Jenny decided to continue the business from her Ellinbank home and begin making many of the products from her kitchen table.
She spent a weekend with a master saddler in Beechworth, and a passion for creating products for horses began.
“I got a hold of the pattern for the knotted rope halters and I spent a number of years perfecting them,” she said.
“In the beginning it was tough and it was lucky I didn’t have a hide at home because I think I would have come back and shredded it at times.”
Working from home, she both receives orders directly and travels to agricultural shows around the state with her products.
“Around 90 per cent of the business is agricultural shows. I used to go from Bairnsdale all the way down to Sunbury every year.”
Speaking with Jenny it is easy to pick up on her vast knowledge of her craft and of the industry – but she wasn’t always a country girl.
She grew up in Noble Park, but enjoyed spending time on the 300 acres her uncle owned at the Gurdies.
“I loved it. I’ve always loved running around the scrub.”
She is also passionate about her work.
“I like to learn new things and see how other people live,” she said of her work.
“When you’re out and about you get to talk to a lot of different people about a lot of different things.”
She teaches things, too. After many years spent raising horses, Jenny now shares her knowledge with others.
“I’ve managed to turn a couple of people’s thoughts around, particularly with breaking and training.
“When you go out to these shows, you get to sit and talk to them and get into their heads.”
She’s revolutionizing the equipment used with horses as well.
“It’s about changing the way people think.
“A lot of farmers haven’t cottoned on yet that they can get different halters to the original cotton ones that were around 40 years ago when I was a kid.

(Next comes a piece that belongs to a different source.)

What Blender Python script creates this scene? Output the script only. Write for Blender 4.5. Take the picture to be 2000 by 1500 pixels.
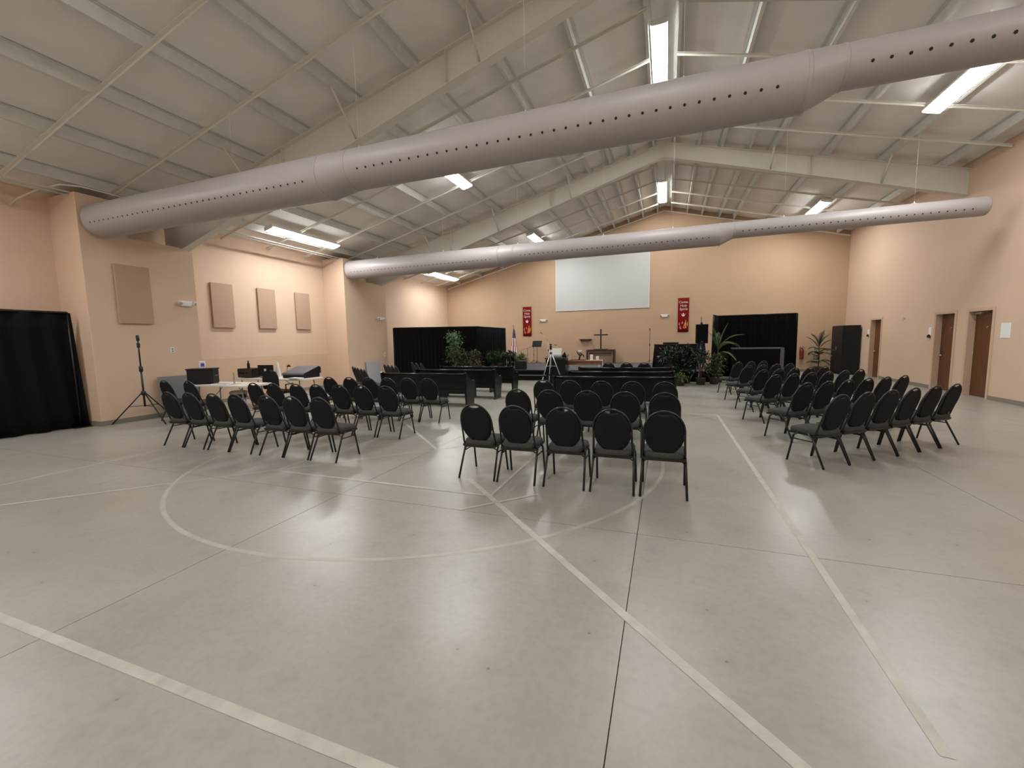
import bpy, bmesh, math, random
from math import sin, cos, pi, radians, sqrt
from mathutils import Vector, Matrix
random.seed(7)
for o in list(bpy.data.objects):
    bpy.data.objects.remove(o)
SC = bpy.context.scene
COL = SC.collection

# ------------------------------------------------------------------ camera
F_PX = 820.26
yaw, pitch, roll = radians(20.083), radians(5.895), radians(-1.0867)
fwd = Vector((-sin(yaw)*cos(pitch), cos(yaw)*cos(pitch), -sin(pitch)))
rgt0 = Vector((cos(yaw), sin(yaw), 0)); up0 = rgt0.cross(fwd)
rgt = rgt0*cos(roll) + up0*sin(roll); upv = -rgt0*sin(roll) + up0*cos(roll)
cam_d = bpy.data.cameras.new('camera'); cam = bpy.data.objects.new('camera', cam_d); COL.objects.link(cam)
cam_d.sensor_fit = 'HORIZONTAL'; cam_d.sensor_width = 36.0; cam_d.lens = F_PX/2000*36.0
cam_d.clip_start = 0.05; cam_d.clip_end = 200
M = Matrix((rgt, upv, -fwd)).transposed().to_4x4(); M.translation = (0, 0, 1.6)
cam.matrix_world = M
SC.camera = cam

# ------------------------------------------------------------------ world, exposure
w = bpy.data.worlds.new('world'); SC.world = w; w.use_nodes = True
w.node_tree.nodes['Background'].inputs[0].default_value = (0.5, 0.5, 0.5, 1)
w.node_tree.nodes['Background'].inputs[1].default_value = 0.05
SC.view_settings.view_transform = 'Standard'; SC.view_settings.look = 'None'
SC.view_settings.exposure = 0.14; SC.view_settings.gamma = 1.0
SC.view_settings.use_curve_mapping = False
SC.cycles.max_bounces = 6; SC.cycles.diffuse_bounces = 5; SC.cycles.glossy_bounces = 2; SC.cycles.caustics_reflective = False; SC.cycles.caustics_refractive = False
SC.cycles.use_adaptive_sampling = True; SC.cycles.adaptive_threshold = .04; SC.cycles.adaptive_min_samples = 16
LAMP = 56.0            # emission of the fluorescent diffusers

# ------------------------------------------------------------------ room constants
RX, SL = -0.145, 0.255           # ridge x, roof slope
XL, XC, XR = -11.85, -10.9, 7.185  # recessed left wall, column faces, right wall
YB, YF = 21.8, -7.6              # wall behind the stage, wall behind the camera
FR = [-0.25, 7.1, 14.5]          # steel frames
BAYS = [(-7.6, -0.25), (-0.25, 7.1), (7.1, 14.5), (14.5, 21.8)]
def rz(x, off=0.0): return 7.58 + off - SL*abs(x-RX)

# ------------------------------------------------------------------ mesh helpers
class MB:
    def __init__(s): s.v = []; s.f = []; s.sm = []
    def add(s, vs, fs, smooth=False):
        n = len(s.v); s.v += [tuple(v) for v in vs]
        for f in fs: s.f.append(tuple(i+n for i in f)); s.sm.append(smooth)
        return s
    def box(s, c, d, rot=None):
        x, y, z = d[0]/2, d[1]/2, d[2]/2
        vs = [Vector(p) for p in ((-x,-y,-z),(x,-y,-z),(x,y,-z),(-x,y,-z),(-x,-y,z),(x,-y,z),(x,y,z),(-x,y,z))]
        if rot is not None: vs = [rot @ v for v in vs]
        c = Vector(c)
        return s.add([v+c for v in vs], [(0,3,2,1),(4,5,6,7),(0,1,5,4),(1,2,6,5),(2,3,7,6),(3,0,4,7)])
    def bb(s, x0, x1, y0, y1, z0, z1):
        return s.box(((x0+x1)/2,(y0+y1)/2,(z0+z1)/2),(x1-x0,y1-y0,z1-z0))
    def tube(s, pts, r, n=8, closed=False, flat=1.0):
        pts = [Vector(p) for p in pts]; m = len(pts); rings = []
        rr = r if isinstance(r, (list, tuple)) else [r]*m
        prev = None
        for i, p in enumerate(pts):
            a = pts[i-1] if (i > 0 or closed) else p
            b = pts[(i+1) % m] if (i < m-1 or closed) else p
            t = (b-a).normalized()
            if prev is None:
                u = t.orthogonal().normalized()
                if abs(t.z) < .9: u = t.cross(Vector((0,0,1))).normalized()
            else:
                u = (prev - t*prev.dot(t)).normalized()
            prev = u; v = t.cross(u)
            rings.append([p + (u*cos(2*pi*k/n) + v*sin(2*pi*k/n)*flat)*rr[i] for k in range(n)])
        vs = [q for g in rings for q in g]; fs = []
        for i in range(m if closed else m-1):
            for k in range(n):
                j = (i+1) % m
                fs.append((i*n+k, i*n+(k+1)%n, j*n+(k+1)%n, j*n+k))
        s.add(vs, fs, True)
        if not closed:
            s.add(rings[0], [tuple(range(n))[::-1]]); s.add(rings[-1], [tuple(range(n))])
        return s
    def lathe(s, prof, c=(0,0,0), n=20, axis='z'):
        vs = []; fs = []; m = len(prof)
        for r, h in prof:
            for k in range(n):
                a = 2*pi*k/n; p = (r*cos(a), r*sin(a), h)
                if axis == 'x': p = (h, r*cos(a), r*sin(a))
                if axis == 'y': p = (r*sin(a), h, r*cos(a))
                vs.append((p[0]+c[0], p[1]+c[1], p[2]+c[2]))
        for i in range(m-1):
            for k in range(n):
                fs.append((i*n+k, i*n+(k+1)%n, (i+1)*n+(k+1)%n, (i+1)*n+k))
        s.add(vs, fs, True)
        if prof[0][0] > 1e-5: s.add(vs[:n], [tuple(range(n))[::-1]])
        if prof[-1][0] > 1e-5: s.add(vs[-n:], [tuple(range(n))])
        return s
    def prism(s, poly, a, b, axis='y'):
        # polygon in the plane perpendicular to axis, from a to b
        def P(p, h):
            return {'y': (p[0], h, p[1]), 'x': (h, p[0], p[1]), 'z': (p[0], p[1], h)}[axis]
        n = len(poly); vs = [P(p, a) for p in poly] + [P(p, b) for p in poly]
        fs = [tuple(range(n))[::-1], tuple(range(n, 2*n))] + [(i, (i+1)%n, n+(i+1)%n, n+i) for i in range(n)]
        return s.add(vs, fs)
    def ell(s, c, r, n=12, m=8):
        vs = []; fs = []
        for i in range(m+1):
            t = pi*i/m
            for k in range(n):
                a = 2*pi*k/n
                vs.append((c[0]+r[0]*sin(t)*cos(a), c[1]+r[1]*sin(t)*sin(a), c[2]+r[2]*cos(t)))
        for i in range(m):
            for k in range(n):
                fs.append((i*n+k, (i+1)*n+k, (i+1)*n+(k+1)%n, i*n+(k+1)%n))
        return s.add(vs, fs, True)
    def build(s, name, mat, parent=None, bevel=0, recalc=True):
        me = bpy.data.meshes.new(name); me.from_pydata(s.v, [], s.f)
        me.polygons.foreach_set('use_smooth', s.sm); me.update()
        if recalc:
            bm = bmesh.new(); bm.from_mesh(me); bmesh.ops.remove_doubles(bm, verts=bm.verts, dist=1e-6)
            bmesh.ops.recalc_face_normals(bm, faces=bm.faces); bm.to_mesh(me); bm.free()
        me.materials.append(mat)
        o = bpy.data.objects.new(name, me); COL.objects.link(o)
        if parent: o.parent = parent
        if bevel:
            md = o.modifiers.new('bevel', 'BEVEL'); md.width = bevel; md.segments = 2; md.limit_method = 'ANGLE'; md.angle_limit = radians(40)
        return o

def tag(o, label=None, cat=None, group=None, kind=None):
    if label: o['label'] = label
    if cat: o['category'] = cat
    if group: o['group'] = group
    if kind: o['kind'] = kind
    return o
def thing(name, label, cat, loc=(0,0,0), rot=0.0, group=None):
    o = bpy.data.objects.new(name, None); COL.objects.link(o)
    o.empty_display_size = 0.1
    o.location = loc; o.rotation_euler = (0, 0, rot)
    return tag(o, label, cat, group)
def structure(name):
    o = bpy.data.objects.new(name, None); COL.objects.link(o); o.empty_display_size = 0.1
    o['kind'] = 'structure'; return o
def inst(src, parent, loc=None, rot=None):
    c = src.copy(); COL.objects.link(c); c.parent = parent
    if loc is not None: c.location = loc
    if rot is not None: c.rotation_euler = rot
    return c
def dup(root, loc, rot, label):
    r = root.copy(); COL.objects.link(r); r.location = loc; r.rotation_euler = (0, 0, rot)
    r['label'] = label
    for ch in list(root.children):
        c = ch.copy(); COL.objects.link(c); c.parent = r
        for g in list(ch.children):
            d = g.copy(); COL.objects.link(d); d.parent = c
    return r
def RotZ(a): return Matrix.Rotation(a, 3, 'Z')
def RotX(a): return Matrix.Rotation(a, 3, 'X')
def RotY(a): return Matrix.Rotation(a, 3, 'Y')

# ------------------------------------------------------------------ materials
def mat(name, col, rough=.6, metal=0., spec=.5, bump=0., bscale=60., var=0., vscale=3., coat=0.):
    m = bpy.data.materials.new(name); m.use_nodes = True
    nt = m.node_tree; b = nt.nodes['Principled BSDF']
    b.inputs['Base Color'].default_value = (*col, 1); b.inputs['Roughness'].default_value = rough
    b.inputs['Metallic'].default_value = metal; b.inputs['Specular IOR Level'].default_value = spec
    b.inputs['Coat Weight'].default_value = coat
    tc = nt.nodes.new('ShaderNodeTexCoord')
    if var:
        n = nt.nodes.new('ShaderNodeTexNoise'); n.inputs['Scale'].default_value = vscale; n.inputs['Detail'].default_value = 5
        nt.links.new(tc.outputs['Object'], n.inputs['Vector'])
        r = nt.nodes.new('ShaderNodeValToRGB')
        r.color_ramp.elements[0].position = .3; r.color_ramp.elements[1].position = .7
        r.color_ramp.elements[0].color = (*[c*(1-var) for c in col], 1)
        r.color_ramp.elements[1].color = (*[min(1, c*(1+var)) for c in col], 1)
        nt.links.new(n.outputs['Fac'], r.inputs['Fac']); nt.links.new(r.outputs['Color'], b.inputs['Base Color'])
    if bump:
        n = nt.nodes.new('ShaderNodeTexNoise'); n.inputs['Scale'].default_value = bscale; n.inputs['Detail'].default_value = 3
        nt.links.new(tc.outputs['Object'], n.inputs['Vector'])
        bp = nt.nodes.new('ShaderNodeBump'); bp.inputs['Strength'].default_value = bump; bp.inputs['Distance'].default_value = .01
        nt.links.new(n.outputs['Fac'], bp.inputs['Height']); nt.links.new(bp.outputs['Normal'], b.inputs['Normal'])
    return m
def emit(name, col, s):
    m = bpy.data.materials.new(name); m.use_nodes = True; nt = m.node_tree
    b = nt.nodes['Principled BSDF']; b.inputs['Base Color'].default_value = (.9, .9, .9, 1)
    b.inputs['Emission Color'].default_value = (*col, 1); b.inputs['Emission Strength'].default_value = s
    return m

def wood(name, c1, c2, rough=.4, scale=3., stretch=(1, 1, .08)):
    m = mat(name, c1, rough); nt = m.node_tree; b = nt.nodes['Principled BSDF']
    tc = nt.nodes.new('ShaderNodeTexCoord'); mp = nt.nodes.new('ShaderNodeMapping')
    mp.inputs['Scale'].default_value = stretch
    n = nt.nodes.new('ShaderNodeTexNoise'); n.inputs['Scale'].default_value = scale*8; n.inputs['Detail'].default_value = 8; n.inputs['Distortion'].default_value = .6
    r = nt.nodes.new('ShaderNodeValToRGB'); r.color_ramp.elements[0].color = (*c1, 1); r.color_ramp.elements[1].color = (*c2, 1)
    r.color_ramp.elements[0].position = .35; r.color_ramp.elements[1].position = .65
    nt.links.new(tc.outputs['Object'], mp.inputs['Vector']); nt.links.new(mp.outputs['Vector'], n.inputs['Vector'])
    nt.links.new(n.outputs['Fac'], r.inputs['Fac']); nt.links.new(r.outputs['Color'], b.inputs['Base Color'])
    return m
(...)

“Things are changing slowly but surely, it can be hard for it to gel.”
True to her motto, the Saddlery has built a reputation on selling products of the highest quality, starting with sourcing premium leather from Ballarat’s Greenhalgh Tannery.
“You can buy a whole half side of an animal. Your top part of the hide is the thicker leather where you take your leather for reigns and heavy duty leads,” she said.
“And as you go down the hide it gets a bit thinner, that’s where you get your bridle leather and your halter leather from.”
Making a bridle can take about 10 hours and involves carefully cutting and trimming the leather, gluing and then hand-stitching the pieces together.
Over the years, Jenny has refined and perfected the process.
“If you’ve got your basic sizing and you understand what you’re making just keep going. You roll with the flow.”
As well as the Saddlery, Jenny has raised livestock for a number of years. At the moment there are 33 head of cattle and four horses on her 42-acre property.
“We rear the cows from two or three days old and then sell them at three years old,” she explained.
“We bred them for around 15 years but eventually stopped replacing them. Now we have steers instead of vealers. They’re two completely different cows.”
And the business is still going strong.
“People say there’s no money out there but I beg to differ, there is.
“I keep figures on everything, so I always know what’s going better than the year before.”
Jenny also sells her products through various wholesalers, including Pakenham Westernwear.
She sees her primary role as a saddler as ensuring that her customers walk away satisfied.
“They want to know that what they buy is going to do what they want it to do, that it’s going to fit properly.
“That’s got to be the focus of everything I make. Quality is priority one.”